A dream that may end in a quick wake-up call
When this long, long, election eventually comes to an end and the votes are counted we will know whether Indian voters have opted for the uncertainty of the promise of a bright new future, or the security of a tired past. Mark Tully writes.
When this long, long, election eventually comes to an end and the votes are counted we will know whether Indian voters have opted for the uncertainty of the promise of a bright new future, or the security of a tired past.

A senior Lucknow journalist got it right when he said to me, “Modi is selling a dream.” The future promised by the dream can be summed up in two words, change and development. But dreams all too often vanish in the harsh light of reality. Modi has been very short on the details of his plans for transforming India’s ramshackle, archaic, administrative machinery into a modern engine that can generate and sustain development. Yet that is the change he has to bring about if he’s to fulfil his promise of development.
The Congress, on the other hand, has urged voters not to take risks, not to trust promises, not to dream dreams, but to vote again for what one disgruntled Congress politician described to me as the tired old issues. In speech after speech Sonia and Rahul Gandhi have appealed to voters to chose the security of their version of secularism, their idea of India, warning that if they don’t India will break. But the Congress has used that threat so often in the past to draw attention away from its failures that voters may well shrug their shoulders and say “we’ve heard all that before”.
Sonia Gandhi looks back to Indira Gandhi’s garibi hatao as the way to win votes. So it’s not surprising that Rahul has been highlighting the Congress’ pro-poor policies, specially the Right to Food. Those policies relieve but don’t remove poverty. They don’t promise change or development.
Then there is Rahul himself, the scion of the Nehru Gandhi family, appealing time and again to past memories of his family in the hope that he can recreate the magical magnetism which drew voters to his grandmother and at one stage to his father too. But times have changed and recent electoral history has shown that the family’s charisma has worn thin. Rahul has been no match for the boisterous super-self-confident Modi in the competition for charisma. Many in the Congress party feel that the charismatic Priyanka should have been chosen as their leader. When she did come out fighting she pushed Rahul off the front pages.
The Congress campaign has been so lack-lustre and backward-looking that it’s widely believed the party is heading for a humiliating defeat. On the other hand, the polls and the media have forecast a Modi wave. The term has been repeated so often that it could well turn out to be a self-fulfilling prophesy. But a wave would sweep over the traditional issues of caste, creed, and candidate and I found them still relevant in the crucial heart of UP. Among many voters I talked to who were calculating caste equations or wondering which way the Muslim vote would go was the local BJP strongman. He assured me there was a Modi wave but went on to say “there’s a problem too — caste”.

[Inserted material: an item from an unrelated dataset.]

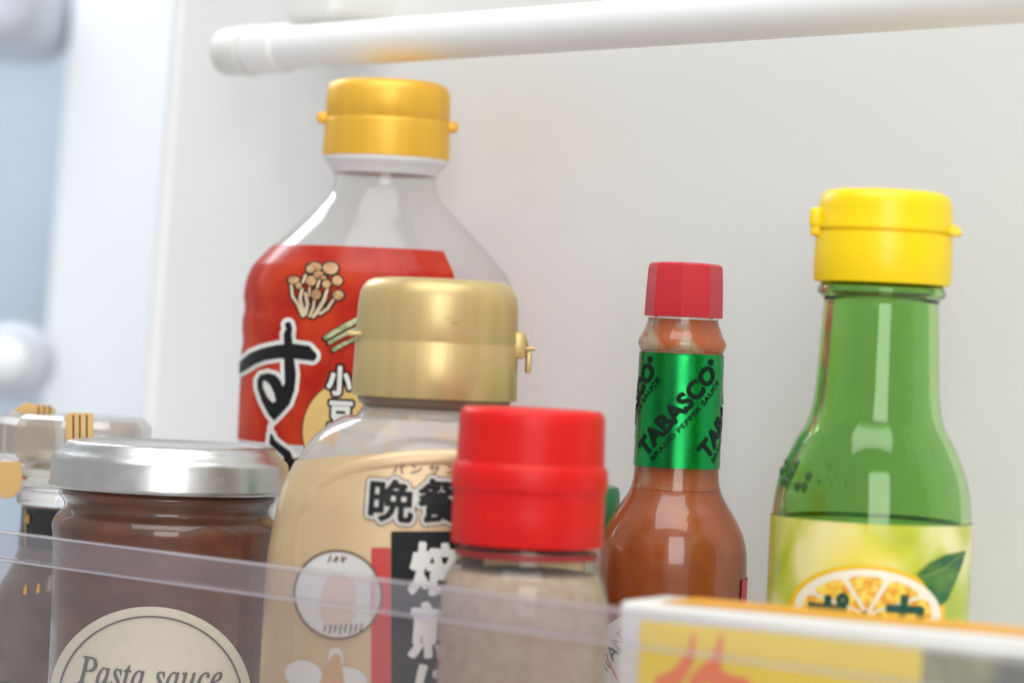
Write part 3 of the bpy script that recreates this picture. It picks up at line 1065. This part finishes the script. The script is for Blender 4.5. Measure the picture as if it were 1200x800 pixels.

Modi himself does not appear confident that there’s a wave which has swept over central UP. Although the BJP president and Lucknow candidate, Rajnath Singh, appealed to voters to rise above caste and creed at the last moment, Modi appealed to caste with his deliberate misinterpretation of Priyanka’s remarks about low-level politics, and to creed with Ram and his temple at Faizabad. A BJP ideologue told me the party is counting on caste to see it through in UP.
If Modi does form the government he will face an angry backlash very quickly unless his dream becomes a reality and he succeeds in doing what no one else has done, changing India.